Both Kerswell and Sumner are enthusiastic about the Reform Plan’s provisions for contestable policymaking, which include the commissioning of outside bodies to provide policy advice. Both women were involved in the first of these schemes, under which the IPPR think tank was commissioned to report on international models of civil service accountability – focussing on the contractual model in New Zealand, and on the private office arrangements of Australia. The final report is late, and hasn’t yet been received by the Cabinet Office, Kerswell confirms (see news).

However, changes to permanent secretary accountability have already been made – most notably the publication of permanent secretaries’ objectives. Kerswell believes that perm secs’ cross-cutting objectives on civil service reform will ensure significant leverage when implementing the Reform Plan.

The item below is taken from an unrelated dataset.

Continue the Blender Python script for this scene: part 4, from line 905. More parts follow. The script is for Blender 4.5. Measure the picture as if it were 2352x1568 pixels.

She also thinks that they should make more regional visits outside Whitehall, and engage stakeholders more closely within their specialist policy areas.

The interview ends and we wander downstairs for photographs, with Sumner leading the way through the corridors of Whitehall. As we stand outside in the freezing cold, both are still smiling – and that’s before the photographer has asked them to say ‘Cheese!’ These may be difficult times in Whitehall, but both these two very different characters are sure that only an open, positive approach will shepherd civil servants towards a brighter future. “When you’re leading a large change programme, the whole point is to be positive,” Sumner says. And to the extent that change within the civil service will address the Whitehall flaws criticised by ministers, their work on reform is important to creating a better relationship between politicians and officials. Now that would be something worth smiling about.